The tableau after the 1st iteration is shown below.
\begin{center}
\begin{tabular}{|l|l|l|l|l|l|l|l|}
\hline
b.v. & $x$ & $y$ & $z$ & $s _ { 1 }$ & $S _ { 2 }$ & $S _ { 3 }$ & Value \\
\hline
$s _ { 1 }$ & 0 & $- \frac { 1 } { 2 }$ & $\frac { 3 } { 2 }$ & 1 & $- \frac { 1 } { 2 }$ & 0 & 30 \\
\hline
$x$ & 1 & $\frac { 1 } { 4 }$ & $- \frac { 1 } { 4 }$ & 0 & $\frac { 1 } { 4 }$ & 0 & 10 \\
\hline
$S _ { 3 }$ & 0 & 1 & 1 & 0 & 0 & 1 & 26 \\
\hline
$P$ & 0 & $- \frac { 1 } { 4 }$ & $- \frac { 11 } { 4 }$ & 0 & $\frac { 3 } { 4 }$ & 0 & 30 \\
\hline
\end{tabular}
\end{center}
\begin{enumerate}[label=(\alph*)]
\item State the column that contains the pivot value for the 1st iteration. You must give a reason for your answer.

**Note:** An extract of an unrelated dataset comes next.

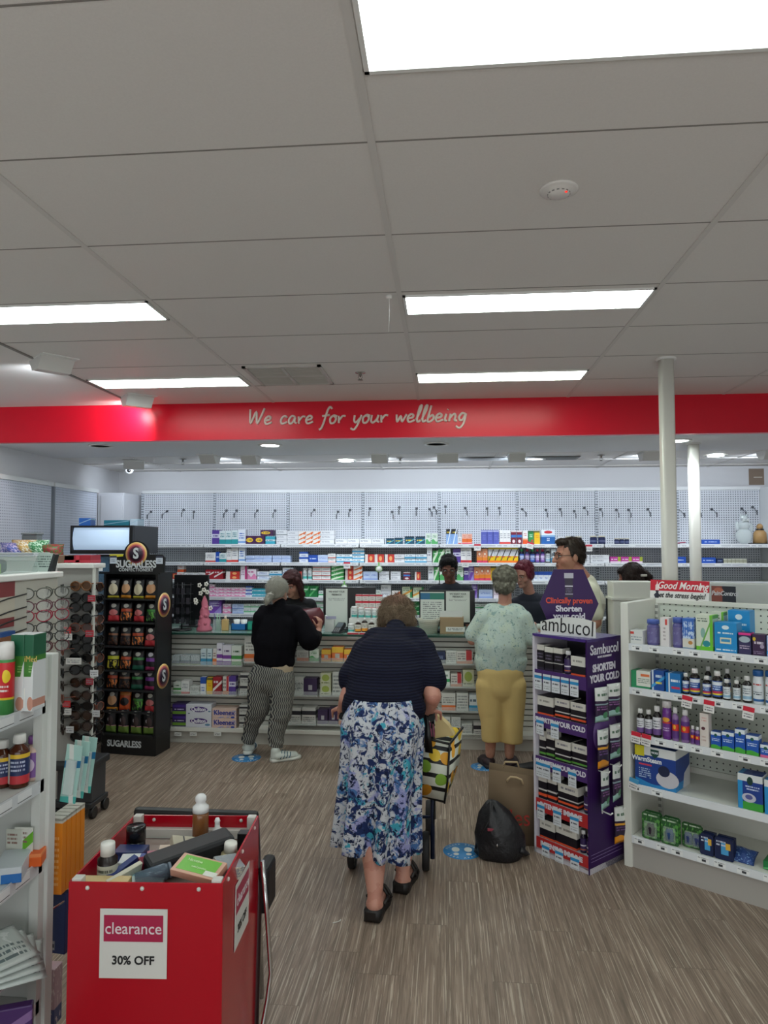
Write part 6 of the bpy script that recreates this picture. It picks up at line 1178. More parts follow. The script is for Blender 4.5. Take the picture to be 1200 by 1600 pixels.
small(.09, .14, .655, (.015, .1, .06), (.2, .3, BA-.4), mat('#1f2f6c', .4), 'dark blue sleeve leaning beside the supplement bottle'); small(.115, .10, .665, (.012, .1, .05), (.1, .35, BA-.5), mat('#c4bfae', .5), 'cream leaning booklet beside the dark blue sleeve'); small(.08, .045, .675, (.12, .05, .02), (.1, 0, BA), mat('#c0a874', .5), 'straw coloured flat pack at the very front of the bin')
t = thing('clear_tube', 'clear grey cosmetic tube lying at the front of the bin', 'tube', inbin(.205, .10, .68)); t.rotation_euler = (0, pi/2-.1, BA+.5); MB().lathe([(.0005, -.05), (.02, -.05), (.024, .03), (.02, .045), (.0005, .045)], n=20).obj('body', glass('#5c6c7c', .1, alpha=.7), t); MB().lathe([(.0005, .045), (.022, .045), (.022, .052), (.0005, .052)], n=20).obj('cap', mat('#6a7684', .2), t)
small(.405, .17, .67, (.07, .05, .04), (.4, .2, BA+.9), pk('#8a9098', ('n', 9, .5, 0, 1, '#c8c8b8')), 'crumpled silvery bag at the bin right', 'foil_bag', 'bag'); small(.415, .36, .66, (.03, .03, .07), (0, 0, 0), mat('#131316', .4), 'small black bottle at the rear right of the bin', 'black_bottle', 'bottle')
small(.21, .245, .57, (.38, .42, .11), (0, 0, BA), pk('#8c7a72', ('n', 14, .5, 0, 1, '#b8b4b0')), 'jumbled packs filling the lower part of the bin', 'mixed_goods', 'goods')
# folding chair behind the bin
t = thing('folding_chair', 'black folded chair with chrome legs leaning behind the red bin', 'chair', (0, 0, 0))
a = at(212, 1271, Y=2.5); b = at(402, 1270, Y=2.5); MB().box(((a.x+b.x)/2, 2.5, a.z+.004), (b.x-a.x+.01, .035, .04), .014).obj('backrest', mat('#101013', .5), t)
p = [at(400, 1278, Y=2.49), at(404, 1400, Y=2.44), at(399, 1600, Y=2.40)]; MB().tube([p[0], p[1], p[2], V((p[2].x-.01, 2.38, .01))], .012, 10).obj('back_leg', mat('#3a2628', .3, .6), t)
p = [at(410, 1345, Y=2.42), at(417, 1430, Y=2.42), at(423, 1520, Y=2.42), at(418, 1560, Y=2.4), at(409, 1610, Y=2.38)]; MB().tube(p+[V((p[-1].x-.01, 2.36, .01))], .008, 10).obj('front_leg', CHROME, t)
a = at(400, 1350, Y=2.45); b = at(421, 1432, Y=2.45); MB().box(((a.x+b.x)/2, 2.5, (a.z+b.z)/2), (.045, .12, (a.z-b.z)*.92), .016).obj('folded_seat', mat('#0e0e11', .5), t)
MB().tube([at(400, 1500, Y=2.42), at(400, 1500, Y=2.62)], .007, 8).obj('rung', CHROME, t); MB().tube([V((a.x-.02, 2.62, .01)), V((a.x-.02, 2.55, .6))], .009, 8).obj('back_leg', CHROME, t)
# ------------------------------------------------------------------ floor stickers, bags
def sticker(x, y, r, lab, rz=0):
    p = at(x, y, Z=0); t = thing('floor_sticker', lab, 'floor sticker', (p.x, p.y, .0), rz, 'blue footprint floor stickers')
    MB().lathe([(.0005, .0008), (r, .0008), (r, .0002), (.0005, .0002)], n=40).obj('disc', mat('#2a78b0', .45), t); m = MB(); W_ = mat('#c4c8c4', .5)
    for s in (-1, 1):
        m.prism([(s*.033*r/.1+.02*r/.1*cos(a_)*1.05, .018*r/.1+.028*r/.1*sin(a_)) for a_ in [2*pi*i/16 for i in range(16)]], -.0016, -.001, Matrix.Rotation(-pi/2, 4, 'X') @ Matrix.Scale(-1, 4, (0, 0, 1)) if 0 else Matrix(((1, 0, 0, 0), (0, 0, 1, 0), (0, -1, 0, 0), (0, 0, 0, 1))))
        m.prism([(s*.033*r/.1+.015*r/.1*cos(a_), -.036*r/.1+.014*r/.1*sin(a_)) for a_ in [2*pi*i/12 for i in range(12)]], -.0016, -.001, Matrix(((1, 0, 0, 0), (0, 0, 1, 0), (0, -1, 0, 0), (0, 0, 0, 1))))
    m.obj('footprints', W_, t)
    for i, ch in enumerate('PLEASE STAND'):
        a_ = radians(160-i*12.5); text(ch, r*.2, W_, t, (r*.82*cos(a_), r*.82*sin(a_), .0012), (0, 0, a_-pi/2), ext=.0002)
    for i, ch in enumerate('KEEP APART'):
        a_ = radians(207+i*14); text(ch, r*.2, W_, t, (r*.82*cos(a_), r*.82*sin(a_), .0012), (0, 0, a_+pi/2), ext=.0002)
sticker(722, 1330, .105, 'round blue footprint sticker on the floor left of the black bag', .05); sticker(757, 1198, .105, 'round blue footprint sticker behind the feet of the woman in yellow', -.2); sticker(385, 1184, .115, 'round blue footprint sticker under the woman in the black sweater', .3)
t = thing('paper_shopping_bag', 'large brown paper shopping bag with red lettering on the floor', 'bag', (.245, 4.05, 0), 0.0); w_ = .285
PB = mat('#6b5843', .85); m = MB(); m.rings([[V((0, 0, 0)), V((w_, 0, 0)), V((w_, .12, 0)), V((0, .12, 0))], [V((0, -.006, .2)), V((w_, -.006, .2)), V((w_, .12, .2)), V((0, .12, .2))], [V((.0, .0, .42)), V((w_, .0, .385)), V((w_-.01, .1, .39)), V((.01, .11, .425))]], cap=False)
m.mi = 0; o = m.obj('bag_body', PB, t); md = o.modifiers.new('s', 'SOLIDIFY'); md.thickness = .002
MB().bx(.003, w_-.003, .003, .115, .001, .004).obj('bag_base', PB, t)
MB().tube([(.10, -.008, .355), (.105, -.012, .37), (.12, -.014, .385), (.15, -.014, .383), (.18, -.014, .372), (.19, -.012, .345)], .006, 8).obj('handle', mat('#b09a78', .8), t); MB().tube([(.09, .112, .40), (.1, .112, .43), (.17, .112, .43), (.18, .112, .40)], .006, 8).obj('handle', mat('#b09a78', .8), t)
text('coles', .13, mat('#9a2a1e', .6), t, (.115, -.012, .155), off=.0, sx=.85)
t = thing('black_bag', 'slouched black soft bag on the floor before the brown paper bag', 'bag', (at(780, 1326, Z=0).x-.005, 3.905, 0), 0); m = MB()
rs = []
for j, (z, rx, ry, ox) in enumerate(((0, .115, .08, 0), (.02, .132, .09, 0), (.07, .135, .095, 0), (.13, .128, .09, -.004), (.19, .108, .078, -.012), (.235, .082, .06, -.022), (.27, .05, .035, -.035), (.29, .03, .02, -.042), (.297, .01, .008, -.044))):
    rs.append([V((ox+rx*cos(a_)*(1+.07*sin(5*a_+z*20)+.04*sin(9*a_-z*30)), ry*sin(a_)*(1+.06*sin(4*a_+z*14)), z+.006*sin(6*a_)*(z > 0))) for a_ in [2*pi*i/40 for i in range(40)]])
m.rings(rs); nb = NT('black_nylon', .45); nb.coord('Object'); nb.bump(nb.noise(nb.vec, 14, 4)[0], .8, .02)
m.obj('bag_body', nb.done('#17161a'), t, True); MB().tube([(-.13, -.02, .05), (-.1, -.05, .14), (-.06, -.06, .21), (-.035, -.03, .29), (.0, -.04, .22), (.03, -.07, .14), (.02, -.09, .1)], .007, 8).obj('strap', mat('#0d0d10', .5), t)
MB().tube([(.1, -.04, .06), (.14, -.02, .03), (.16, .02, .01)], .012, 8, rr=[.02, .014, .006]).obj('corner', mat('#17161a', .5), t); MB().ell((-.02, -.102, .1), (.004, .003, .008)).obj('zip_pull', CHROME, t); MB().bx(-.07, -.035, -.083, -.078, .165, .18, .002).obj('red_flash', mat('#8a3040', .5), t)
tag(MB().tube([(0, 0, .003), (.02, .008, .004), (.03, .02, .003), (.032, .03, .003)], .002, 5).obj('paper_scrap', mat('#d4d2cc', .6), None, loc=tuple(at(520, 1443, Z=0))), 'tiny white curl of paper litter on the open floor', 'litter')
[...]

\item By considering the equations represented in the above tableau, formulate the linear programming problem in $x , y$ and $z$ only. State the objective and list the constraints as inequalities with integer coefficients.
\item Taking the most negative number in the profit row to indicate the pivot column, perform the 2nd iteration of the Simplex algorithm, to obtain a new tableau, T . Make your method clear by stating the row operations you use.
\item \begin{enumerate}[label=(\roman*)]
\item Explain, using T, how you know that an optimal solution to the original linear programming problem has not been found after the 2nd iteration.
\item State the values of the basic variables after the 2nd iteration.
A student attempts the 3rd iteration of the Simplex algorithm and obtains the tableau below.
\begin{center}
\begin{tabular}{|l|l|l|l|l|l|l|l|}
\hline
b.v. & $x$ & $y$ & $z$ & $s _ { 1 }$ & $S _ { 2 }$ & $\mathrm { S } _ { 3 }$ & Value \\
\hline
z & 0 & 0 & 1 & $\frac { 1 } { 2 }$ & $- \frac { 1 } { 4 }$ & $\frac { 1 } { 4 }$ & $\frac { 43 } { 2 }$ \\
\hline
$x$ & 1 & 0 & 0 & $\frac { 1 } { 4 }$ & $\frac { 1 } { 8 }$ & $- \frac { 1 } { 8 }$ & $\frac { 57 } { 4 }$ \\
\hline
$y$ & 0 & 1 & 0 & $- \frac { 1 } { 2 }$ & $\frac { 1 } { 4 }$ & $\frac { 3 } { 4 }$ & $\frac { 9 } { 2 }$ \\
\hline
$P$ & 0 & 1 & 0 & $\frac { 5 } { 4 }$ & $\frac { 1 } { 8 }$ & $\frac { 7 } { 8 }$ & $\frac { 361 } { 4 }$ \\
\hline
\end{tabular}
\end{center}
\end{enumerate}\item Explain how you know that the student's attempt at the 3rd iteration is not correct.
\end{enumerate}
\hfill \mbox{\textit{Edexcel FD1 2024 Q7 [14]}}